Il primo obiettivo da perseguire è quello di offrire a bambini e ragazzi una mediazione critica e selettiva con l’enorme quantità di dati provenienti dai mass-media; la metodologia non può che essere quella della didattica attiva. Mettere a confronto le varie fonti, dai giornali alle trasmissioni televisive e radiofoniche ai siti internet e arrivare alla formulazione di un quadro condiviso, elaborato da studenti e docenti che faccia chiarezza, che aiuti a conoscere e comprendere l’esistente, organizzato intorno a poche domande: dove? chi? quando? perché? Freinet di sicuro dedicherebbe un numero del giornale di classe all’argomento, oggi si può pensare ad un documento da postare nel sito della scuola con immagini, brevi testi scritti, link a fonti autorevoli di informazione. Poi ci sono gli approfondimenti possibili in ogni ambito disciplinare, dalla storia alla letteratura alla geografia all’economia, ecc., sempre allo scopo di comprendere cause profonde e conseguenze nel breve e nel lungo periodo del conflitto in corso.

La partecipazione all’emergenza umanitaria

Il compito della scuola in quanto comunità educante non si esaurisce nell’analisi della situazione, ogni guerra è una catastrofe sociale che genera morti, sfollati, rifugiati, feriti, orfani, emergenze alimentari e sanitarie; non si può solo stare a guardare è possibile intervenire fattivamente con la raccolta alimentare e di abbigliamento, con l’invio di fondi alle organizzazioni umanitarie riconosciute internazionalmente, con la corrispondenza scolastica e l’invio di materiale didattico alle scuole ancora funzionanti. Una scuola intesa come comunità può fare molto in questo senso, purché funzioni veramente come una comunità ovvero come un organismo che mette in comune, che dona, che condivide, che partecipa. E l’aiuto umanitario esige organizzazione e rigore, l’altra faccia della comunità, senza la quale le buone intenzioni restano retorica ovvero indifferenza ben mascherata.

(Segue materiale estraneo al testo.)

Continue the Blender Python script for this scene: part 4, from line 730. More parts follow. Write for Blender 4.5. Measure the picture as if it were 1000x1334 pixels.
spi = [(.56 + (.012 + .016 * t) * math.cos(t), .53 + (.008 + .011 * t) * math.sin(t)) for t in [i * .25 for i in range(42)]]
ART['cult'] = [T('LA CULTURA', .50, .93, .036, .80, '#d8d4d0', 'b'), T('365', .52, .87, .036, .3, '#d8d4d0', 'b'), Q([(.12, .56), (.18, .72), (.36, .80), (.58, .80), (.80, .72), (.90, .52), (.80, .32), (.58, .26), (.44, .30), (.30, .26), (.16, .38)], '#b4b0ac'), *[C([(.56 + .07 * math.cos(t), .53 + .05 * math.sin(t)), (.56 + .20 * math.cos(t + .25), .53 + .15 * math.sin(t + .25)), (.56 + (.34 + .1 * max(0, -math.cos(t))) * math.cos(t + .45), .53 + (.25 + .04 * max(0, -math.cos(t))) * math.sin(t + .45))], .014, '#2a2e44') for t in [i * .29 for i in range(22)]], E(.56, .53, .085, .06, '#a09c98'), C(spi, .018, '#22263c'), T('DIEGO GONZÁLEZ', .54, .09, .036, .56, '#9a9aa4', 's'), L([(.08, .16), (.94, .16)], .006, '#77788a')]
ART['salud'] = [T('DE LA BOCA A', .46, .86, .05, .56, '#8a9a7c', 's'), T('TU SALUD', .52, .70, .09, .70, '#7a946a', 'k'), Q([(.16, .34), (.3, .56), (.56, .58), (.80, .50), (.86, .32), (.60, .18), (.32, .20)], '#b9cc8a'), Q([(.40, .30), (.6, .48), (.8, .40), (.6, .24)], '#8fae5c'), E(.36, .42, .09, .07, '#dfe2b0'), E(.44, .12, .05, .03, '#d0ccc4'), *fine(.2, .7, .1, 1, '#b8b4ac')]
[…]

Le finalità sui tempi lunghi

La scuola lavora sui tempi lunghi, produce effetti anche molti anni dopo essere stata frequentata; nel nostro caso la finalità generale è chiara: che la guerra non torni mai più grazie alla formazione di cittadine e cittadini maturi e consapevoli, informati e dotati di pensiero critico, in grado di prendere posizione e di intervenire attivamente per aiutare i propri simili. Consapevoli che ogni conflitto può e deve essere risolto senza l’uso della violenza. Per raggiungere questa finalità così ambiziosa il ruolo del gruppo degli adulti è fondamentale, esso si pone come gruppo esemplare di ciò che vuole formare, gruppo da emulare in quanto esempio di solidarietà e razionalità, sensibilità e impegno. Soltanto un collegio dei docenti realmente convinto dell’importanza di affrontare un tema così delicato e complesso come un conflitto armato può sperare di trasmettere alle nuove generazioni un messaggio realmente pacifista e non violento.